======== Data excerpt
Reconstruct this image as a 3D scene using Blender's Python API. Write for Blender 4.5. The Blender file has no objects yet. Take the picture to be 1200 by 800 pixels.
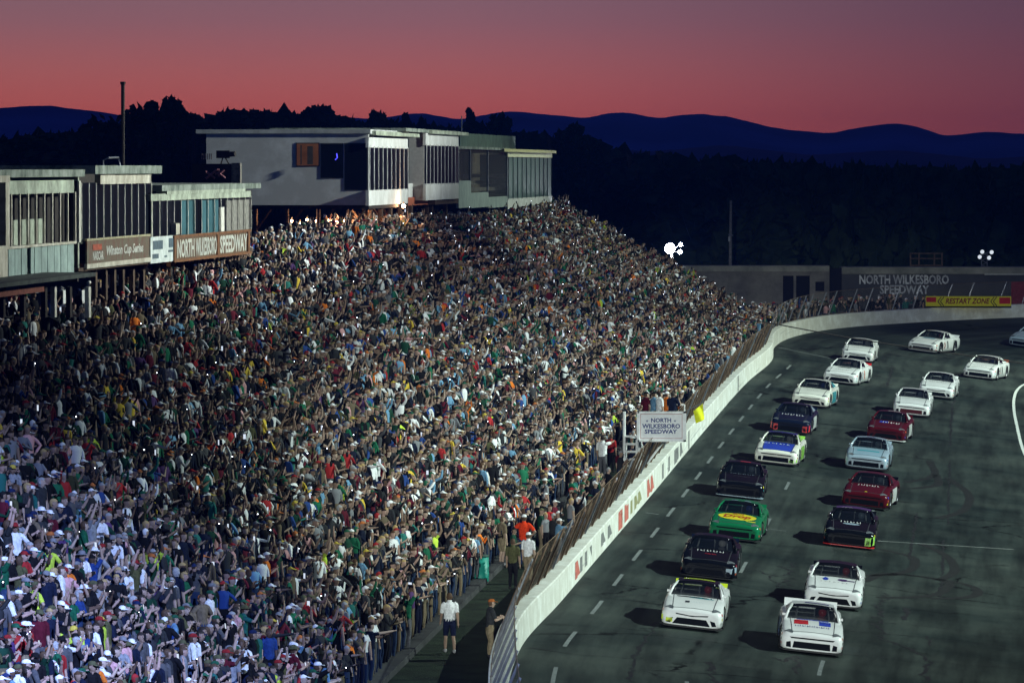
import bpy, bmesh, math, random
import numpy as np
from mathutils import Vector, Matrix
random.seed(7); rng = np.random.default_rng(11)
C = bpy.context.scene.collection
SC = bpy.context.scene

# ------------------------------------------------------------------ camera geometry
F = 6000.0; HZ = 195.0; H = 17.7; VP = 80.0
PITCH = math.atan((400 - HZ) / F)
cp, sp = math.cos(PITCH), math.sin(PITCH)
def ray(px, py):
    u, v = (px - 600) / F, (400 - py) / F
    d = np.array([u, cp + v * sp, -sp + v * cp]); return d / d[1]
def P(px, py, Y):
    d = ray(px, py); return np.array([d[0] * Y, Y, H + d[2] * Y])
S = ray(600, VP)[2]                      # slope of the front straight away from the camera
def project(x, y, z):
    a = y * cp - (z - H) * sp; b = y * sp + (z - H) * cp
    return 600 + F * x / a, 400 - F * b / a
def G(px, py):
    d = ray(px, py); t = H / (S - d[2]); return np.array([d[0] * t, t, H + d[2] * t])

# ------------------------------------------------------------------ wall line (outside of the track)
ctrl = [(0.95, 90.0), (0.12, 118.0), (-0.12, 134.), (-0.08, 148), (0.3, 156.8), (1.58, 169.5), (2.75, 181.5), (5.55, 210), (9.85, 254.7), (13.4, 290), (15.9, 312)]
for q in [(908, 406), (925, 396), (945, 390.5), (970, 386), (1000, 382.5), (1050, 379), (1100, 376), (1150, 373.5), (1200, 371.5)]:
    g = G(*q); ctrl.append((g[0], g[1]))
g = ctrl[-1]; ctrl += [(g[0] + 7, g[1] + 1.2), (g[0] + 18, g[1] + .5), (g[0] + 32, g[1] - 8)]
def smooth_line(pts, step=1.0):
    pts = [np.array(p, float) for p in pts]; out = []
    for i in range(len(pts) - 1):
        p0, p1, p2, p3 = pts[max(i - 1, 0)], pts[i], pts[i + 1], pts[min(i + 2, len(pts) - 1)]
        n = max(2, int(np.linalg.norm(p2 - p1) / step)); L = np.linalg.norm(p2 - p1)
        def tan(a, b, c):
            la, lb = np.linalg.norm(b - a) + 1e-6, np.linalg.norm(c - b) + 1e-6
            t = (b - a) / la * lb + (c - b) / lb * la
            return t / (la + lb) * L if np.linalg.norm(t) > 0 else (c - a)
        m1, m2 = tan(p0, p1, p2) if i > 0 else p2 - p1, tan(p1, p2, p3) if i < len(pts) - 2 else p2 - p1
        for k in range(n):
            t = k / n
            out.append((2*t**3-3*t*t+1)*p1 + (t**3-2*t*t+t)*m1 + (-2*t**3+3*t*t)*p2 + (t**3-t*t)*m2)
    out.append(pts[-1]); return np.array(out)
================
# Exercise task
Every line is to be duplicated exactly, though pictures stay out.

# The solution
Reconstruct this image as a 3D scene using Blender's Python API. Write for Blender 4.5. The Blender file has no objects yet. Take the picture to be 1200 by 800 pixels.
import bpy, bmesh, math, random
import numpy as np
from mathutils import Vector, Matrix
random.seed(7); rng = np.random.default_rng(11)
C = bpy.context.scene.collection
SC = bpy.context.scene

# ------------------------------------------------------------------ camera geometry
F = 6000.0; HZ = 195.0; H = 17.7; VP = 80.0
PITCH = math.atan((400 - HZ) / F)
cp, sp = math.cos(PITCH), math.sin(PITCH)
def ray(px, py):
    u, v = (px - 600) / F, (400 - py) / F
    d = np.array([u, cp + v * sp, -sp + v * cp]); return d / d[1]
def P(px, py, Y):
    d = ray(px, py); return np.array([d[0] * Y, Y, H + d[2] * Y])
S = ray(600, VP)[2]                      # slope of the front straight away from the camera
def project(x, y, z):
    a = y * cp - (z - H) * sp; b = y * sp + (z - H) * cp
    return 600 + F * x / a, 400 - F * b / a
def G(px, py):
    d = ray(px, py); t = H / (S - d[2]); return np.array([d[0] * t, t, H + d[2] * t])

# ------------------------------------------------------------------ wall line (outside of the track)
ctrl = [(0.95, 90.0), (0.12, 118.0), (-0.12, 134.), (-0.08, 148), (0.3, 156.8), (1.58, 169.5), (2.75, 181.5), (5.55, 210), (9.85, 254.7), (13.4, 290), (15.9, 312)]
for q in [(908, 406), (925, 396), (945, 390.5), (970, 386), (1000, 382.5), (1050, 379), (1100, 376), (1150, 373.5), (1200, 371.5)]:
    g = G(*q); ctrl.append((g[0], g[1]))
g = ctrl[-1]; ctrl += [(g[0] + 7, g[1] + 1.2), (g[0] + 18, g[1] + .5), (g[0] + 32, g[1] - 8)]
def smooth_line(pts, step=1.0):
    pts = [np.array(p, float) for p in pts]; out = []
    for i in range(len(pts) - 1):
        p0, p1, p2, p3 = pts[max(i - 1, 0)], pts[i], pts[i + 1], pts[min(i + 2, len(pts) - 1)]
        n = max(2, int(np.linalg.norm(p2 - p1) / step)); L = np.linalg.norm(p2 - p1)
        def tan(a, b, c):
            la, lb = np.linalg.norm(b - a) + 1e-6, np.linalg.norm(c - b) + 1e-6
            t = (b - a) / la * lb + (c - b) / lb * la
            return t / (la + lb) * L if np.linalg.norm(t) > 0 else (c - a)
        m1, m2 = tan(p0, p1, p2) if i > 0 else p2 - p1, tan(p1, p2, p3) if i < len(pts) - 2 else p2 - p1
        for k in range(n):
            t = k / n
            out.append((2*t**3-3*t*t+1)*p1 + (t**3-2*t*t+t)*m1 + (-2*t**3+3*t*t)*p2 + (t**3-t*t)*m2)
    out.append(pts[-1]); return np.array(out)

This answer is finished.